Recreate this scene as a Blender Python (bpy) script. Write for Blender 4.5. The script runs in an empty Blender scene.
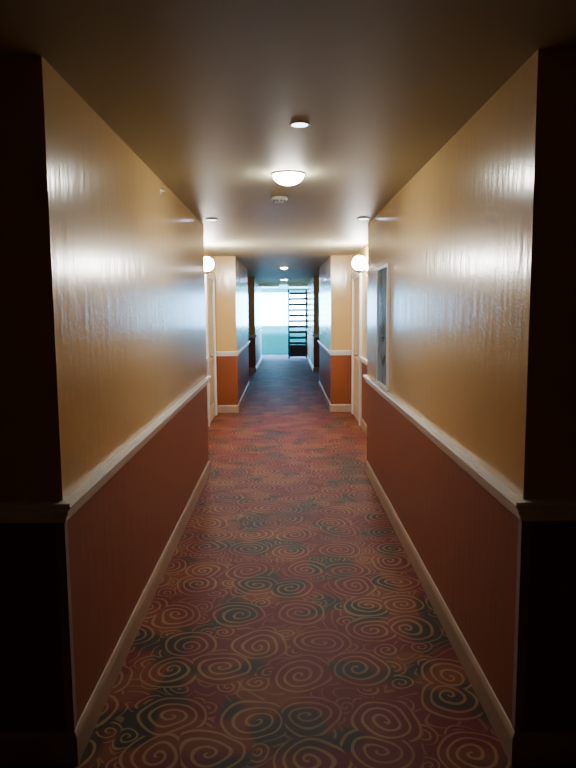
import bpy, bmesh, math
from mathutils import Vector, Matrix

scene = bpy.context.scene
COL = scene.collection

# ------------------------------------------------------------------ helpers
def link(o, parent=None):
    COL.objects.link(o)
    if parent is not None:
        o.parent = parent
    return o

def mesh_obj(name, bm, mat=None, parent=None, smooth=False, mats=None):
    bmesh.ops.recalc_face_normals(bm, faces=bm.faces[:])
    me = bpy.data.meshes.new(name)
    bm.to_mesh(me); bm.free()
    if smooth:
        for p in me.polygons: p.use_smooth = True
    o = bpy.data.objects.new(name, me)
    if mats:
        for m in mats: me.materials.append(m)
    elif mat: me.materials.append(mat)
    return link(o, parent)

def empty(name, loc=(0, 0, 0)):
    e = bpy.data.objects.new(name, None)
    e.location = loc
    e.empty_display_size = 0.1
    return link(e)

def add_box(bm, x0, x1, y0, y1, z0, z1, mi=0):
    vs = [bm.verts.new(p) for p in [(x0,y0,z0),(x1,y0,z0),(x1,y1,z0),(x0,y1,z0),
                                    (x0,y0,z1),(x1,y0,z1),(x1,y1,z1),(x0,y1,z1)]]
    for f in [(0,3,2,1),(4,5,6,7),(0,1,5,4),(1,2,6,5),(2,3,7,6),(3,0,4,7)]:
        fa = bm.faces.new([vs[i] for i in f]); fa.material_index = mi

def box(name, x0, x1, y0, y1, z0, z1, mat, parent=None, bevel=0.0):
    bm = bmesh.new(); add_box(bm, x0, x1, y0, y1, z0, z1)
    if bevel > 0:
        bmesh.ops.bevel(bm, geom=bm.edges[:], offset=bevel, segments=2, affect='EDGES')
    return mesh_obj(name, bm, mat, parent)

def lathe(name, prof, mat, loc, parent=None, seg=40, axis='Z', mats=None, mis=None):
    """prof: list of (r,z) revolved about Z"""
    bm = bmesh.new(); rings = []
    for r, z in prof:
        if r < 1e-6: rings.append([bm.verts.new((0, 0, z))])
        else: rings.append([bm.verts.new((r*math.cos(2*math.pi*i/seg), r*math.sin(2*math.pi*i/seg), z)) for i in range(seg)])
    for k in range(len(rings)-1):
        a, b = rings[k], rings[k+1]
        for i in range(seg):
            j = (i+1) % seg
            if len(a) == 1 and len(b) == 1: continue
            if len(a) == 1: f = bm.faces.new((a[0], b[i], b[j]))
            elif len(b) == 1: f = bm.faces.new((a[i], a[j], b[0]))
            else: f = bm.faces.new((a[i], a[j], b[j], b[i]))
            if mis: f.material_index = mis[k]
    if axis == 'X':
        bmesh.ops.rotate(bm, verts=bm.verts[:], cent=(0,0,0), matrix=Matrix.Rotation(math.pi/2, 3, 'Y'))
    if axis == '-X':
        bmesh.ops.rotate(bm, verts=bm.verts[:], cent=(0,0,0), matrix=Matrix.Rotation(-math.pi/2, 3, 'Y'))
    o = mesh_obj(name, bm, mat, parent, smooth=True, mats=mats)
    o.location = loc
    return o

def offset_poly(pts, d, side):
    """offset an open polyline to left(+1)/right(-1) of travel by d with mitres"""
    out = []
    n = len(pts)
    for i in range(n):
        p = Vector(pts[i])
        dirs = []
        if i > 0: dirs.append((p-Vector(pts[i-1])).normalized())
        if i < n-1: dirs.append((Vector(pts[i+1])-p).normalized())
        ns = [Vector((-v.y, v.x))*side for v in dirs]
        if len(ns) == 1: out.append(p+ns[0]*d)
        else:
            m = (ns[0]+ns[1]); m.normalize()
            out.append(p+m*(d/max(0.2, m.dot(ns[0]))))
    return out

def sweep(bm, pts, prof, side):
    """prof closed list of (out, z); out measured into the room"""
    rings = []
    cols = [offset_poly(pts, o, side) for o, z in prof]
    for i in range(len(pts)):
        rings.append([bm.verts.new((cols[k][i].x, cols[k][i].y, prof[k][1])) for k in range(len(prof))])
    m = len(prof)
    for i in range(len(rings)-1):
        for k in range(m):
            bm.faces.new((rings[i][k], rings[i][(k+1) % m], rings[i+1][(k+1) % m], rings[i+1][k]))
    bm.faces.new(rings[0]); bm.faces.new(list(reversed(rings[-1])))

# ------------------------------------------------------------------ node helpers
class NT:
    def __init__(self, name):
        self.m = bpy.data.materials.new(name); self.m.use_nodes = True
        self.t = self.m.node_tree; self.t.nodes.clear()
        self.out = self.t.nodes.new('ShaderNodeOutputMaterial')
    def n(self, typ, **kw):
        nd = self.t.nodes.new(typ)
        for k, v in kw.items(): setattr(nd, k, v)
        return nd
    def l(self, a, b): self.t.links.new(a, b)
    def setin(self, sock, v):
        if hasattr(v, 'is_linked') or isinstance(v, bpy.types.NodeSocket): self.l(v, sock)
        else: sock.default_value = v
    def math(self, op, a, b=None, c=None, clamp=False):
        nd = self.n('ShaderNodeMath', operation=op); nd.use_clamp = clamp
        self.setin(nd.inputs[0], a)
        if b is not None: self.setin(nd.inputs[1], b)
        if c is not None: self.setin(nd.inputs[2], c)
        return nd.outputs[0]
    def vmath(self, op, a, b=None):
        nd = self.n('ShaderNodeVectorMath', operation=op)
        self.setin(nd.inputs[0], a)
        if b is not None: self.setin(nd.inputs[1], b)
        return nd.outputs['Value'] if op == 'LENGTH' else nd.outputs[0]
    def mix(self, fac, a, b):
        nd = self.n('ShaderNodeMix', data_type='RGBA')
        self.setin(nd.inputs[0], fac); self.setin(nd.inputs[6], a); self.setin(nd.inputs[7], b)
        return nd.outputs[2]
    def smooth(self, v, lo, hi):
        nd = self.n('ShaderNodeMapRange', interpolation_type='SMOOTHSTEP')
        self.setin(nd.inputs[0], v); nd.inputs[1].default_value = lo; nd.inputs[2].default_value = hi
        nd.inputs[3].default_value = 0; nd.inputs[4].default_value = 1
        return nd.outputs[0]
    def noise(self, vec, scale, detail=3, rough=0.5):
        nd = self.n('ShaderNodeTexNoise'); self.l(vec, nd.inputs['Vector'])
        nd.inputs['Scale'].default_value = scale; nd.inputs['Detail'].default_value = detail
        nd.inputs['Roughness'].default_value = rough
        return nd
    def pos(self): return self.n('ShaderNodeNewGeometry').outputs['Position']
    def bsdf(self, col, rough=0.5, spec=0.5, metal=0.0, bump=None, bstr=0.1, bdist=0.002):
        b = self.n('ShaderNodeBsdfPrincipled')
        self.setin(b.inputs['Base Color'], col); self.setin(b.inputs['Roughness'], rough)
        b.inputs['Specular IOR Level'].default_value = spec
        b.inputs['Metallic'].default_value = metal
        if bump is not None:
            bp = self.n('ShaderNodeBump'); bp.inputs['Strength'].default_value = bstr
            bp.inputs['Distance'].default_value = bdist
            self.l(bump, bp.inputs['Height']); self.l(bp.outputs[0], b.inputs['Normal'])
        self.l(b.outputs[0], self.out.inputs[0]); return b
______
> _Job_
Copy the material shown above in full and exactly. Skip the pictures.

> _Expected answer_
Recreate this scene as a Blender Python (bpy) script. Write for Blender 4.5. The script runs in an empty Blender scene.
import bpy, bmesh, math
from mathutils import Vector, Matrix

scene = bpy.context.scene
COL = scene.collection

# ------------------------------------------------------------------ helpers
def link(o, parent=None):
    COL.objects.link(o)
    if parent is not None:
        o.parent = parent
    return o

def mesh_obj(name, bm, mat=None, parent=None, smooth=False, mats=None):
    bmesh.ops.recalc_face_normals(bm, faces=bm.faces[:])
    me = bpy.data.meshes.new(name)
    bm.to_mesh(me); bm.free()
    if smooth:
        for p in me.polygons: p.use_smooth = True
    o = bpy.data.objects.new(name, me)
    if mats:
        for m in mats: me.materials.append(m)
    elif mat: me.materials.append(mat)
    return link(o, parent)

def empty(name, loc=(0, 0, 0)):
    e = bpy.data.objects.new(name, None)
    e.location = loc
    e.empty_display_size = 0.1
    return link(e)

def add_box(bm, x0, x1, y0, y1, z0, z1, mi=0):
    vs = [bm.verts.new(p) for p in [(x0,y0,z0),(x1,y0,z0),(x1,y1,z0),(x0,y1,z0),
                                    (x0,y0,z1),(x1,y0,z1),(x1,y1,z1),(x0,y1,z1)]]
    for f in [(0,3,2,1),(4,5,6,7),(0,1,5,4),(1,2,6,5),(2,3,7,6),(3,0,4,7)]:
        fa = bm.faces.new([vs[i] for i in f]); fa.material_index = mi

def box(name, x0, x1, y0, y1, z0, z1, mat, parent=None, bevel=0.0):
    bm = bmesh.new(); add_box(bm, x0, x1, y0, y1, z0, z1)
    if bevel > 0:
        bmesh.ops.bevel(bm, geom=bm.edges[:], offset=bevel, segments=2, affect='EDGES')
    return mesh_obj(name, bm, mat, parent)

def lathe(name, prof, mat, loc, parent=None, seg=40, axis='Z', mats=None, mis=None):
    """prof: list of (r,z) revolved about Z"""
    bm = bmesh.new(); rings = []
    for r, z in prof:
        if r < 1e-6: rings.append([bm.verts.new((0, 0, z))])
        else: rings.append([bm.verts.new((r*math.cos(2*math.pi*i/seg), r*math.sin(2*math.pi*i/seg), z)) for i in range(seg)])
    for k in range(len(rings)-1):
        a, b = rings[k], rings[k+1]
        for i in range(seg):
            j = (i+1) % seg
            if len(a) == 1 and len(b) == 1: continue
            if len(a) == 1: f = bm.faces.new((a[0], b[i], b[j]))
            elif len(b) == 1: f = bm.faces.new((a[i], a[j], b[0]))
            else: f = bm.faces.new((a[i], a[j], b[j], b[i]))
            if mis: f.material_index = mis[k]
    if axis == 'X':
        bmesh.ops.rotate(bm, verts=bm.verts[:], cent=(0,0,0), matrix=Matrix.Rotation(math.pi/2, 3, 'Y'))
    if axis == '-X':
        bmesh.ops.rotate(bm, verts=bm.verts[:], cent=(0,0,0), matrix=Matrix.Rotation(-math.pi/2, 3, 'Y'))
    o = mesh_obj(name, bm, mat, parent, smooth=True, mats=mats)
    o.location = loc
    return o

def offset_poly(pts, d, side):
    """offset an open polyline to left(+1)/right(-1) of travel by d with mitres"""
    out = []
    n = len(pts)
    for i in range(n):
        p = Vector(pts[i])
        dirs = []
        if i > 0: dirs.append((p-Vector(pts[i-1])).normalized())
        if i < n-1: dirs.append((Vector(pts[i+1])-p).normalized())
        ns = [Vector((-v.y, v.x))*side for v in dirs]
        if len(ns) == 1: out.append(p+ns[0]*d)
        else:
            m = (ns[0]+ns[1]); m.normalize()
            out.append(p+m*(d/max(0.2, m.dot(ns[0]))))
    return out

def sweep(bm, pts, prof, side):
    """prof closed list of (out, z); out measured into the room"""
    rings = []
    cols = [offset_poly(pts, o, side) for o, z in prof]
    for i in range(len(pts)):
        rings.append([bm.verts.new((cols[k][i].x, cols[k][i].y, prof[k][1])) for k in range(len(prof))])
    m = len(prof)
    for i in range(len(rings)-1):
        for k in range(m):
            bm.faces.new((rings[i][k], rings[i][(k+1) % m], rings[i+1][(k+1) % m], rings[i+1][k]))
    bm.faces.new(rings[0]); bm.faces.new(list(reversed(rings[-1])))

# ------------------------------------------------------------------ node helpers
class NT:
    def __init__(self, name):
        self.m = bpy.data.materials.new(name); self.m.use_nodes = True
        self.t = self.m.node_tree; self.t.nodes.clear()
        self.out = self.t.nodes.new('ShaderNodeOutputMaterial')
    def n(self, typ, **kw):
        nd = self.t.nodes.new(typ)
        for k, v in kw.items(): setattr(nd, k, v)
        return nd
    def l(self, a, b): self.t.links.new(a, b)
    def setin(self, sock, v):
        if hasattr(v, 'is_linked') or isinstance(v, bpy.types.NodeSocket): self.l(v, sock)
        else: sock.default_value = v
    def math(self, op, a, b=None, c=None, clamp=False):
        nd = self.n('ShaderNodeMath', operation=op); nd.use_clamp = clamp
        self.setin(nd.inputs[0], a)
        if b is not None: self.setin(nd.inputs[1], b)
        if c is not None: self.setin(nd.inputs[2], c)
        return nd.outputs[0]
    def vmath(self, op, a, b=None):
        nd = self.n('ShaderNodeVectorMath', operation=op)
        self.setin(nd.inputs[0], a)
        if b is not None: self.setin(nd.inputs[1], b)
        return nd.outputs['Value'] if op == 'LENGTH' else nd.outputs[0]
    def mix(self, fac, a, b):
        nd = self.n('ShaderNodeMix', data_type='RGBA')
        self.setin(nd.inputs[0], fac); self.setin(nd.inputs[6], a); self.setin(nd.inputs[7], b)
        return nd.outputs[2]
    def smooth(self, v, lo, hi):
        nd = self.n('ShaderNodeMapRange', interpolation_type='SMOOTHSTEP')
        self.setin(nd.inputs[0], v); nd.inputs[1].default_value = lo; nd.inputs[2].default_value = hi
        nd.inputs[3].default_value = 0; nd.inputs[4].default_value = 1
        return nd.outputs[0]
    def noise(self, vec, scale, detail=3, rough=0.5):
        nd = self.n('ShaderNodeTexNoise'); self.l(vec, nd.inputs['Vector'])
        nd.inputs['Scale'].default_value = scale; nd.inputs['Detail'].default_value = detail
        nd.inputs['Roughness'].default_value = rough
        return nd
    def pos(self): return self.n('ShaderNodeNewGeometry').outputs['Position']
    def bsdf(self, col, rough=0.5, spec=0.5, metal=0.0, bump=None, bstr=0.1, bdist=0.002):
        b = self.n('ShaderNodeBsdfPrincipled')
        self.setin(b.inputs['Base Color'], col); self.setin(b.inputs['Roughness'], rough)
        b.inputs['Specular IOR Level'].default_value = spec
        b.inputs['Metallic'].default_value = metal
        if bump is not None:
            bp = self.n('ShaderNodeBump'); bp.inputs['Strength'].default_value = bstr
            bp.inputs['Distance'].default_value = bdist
            self.l(bump, bp.inputs['Height']); self.l(bp.outputs[0], b.inputs['Normal'])
        self.l(b.outputs[0], self.out.inputs[0]); return b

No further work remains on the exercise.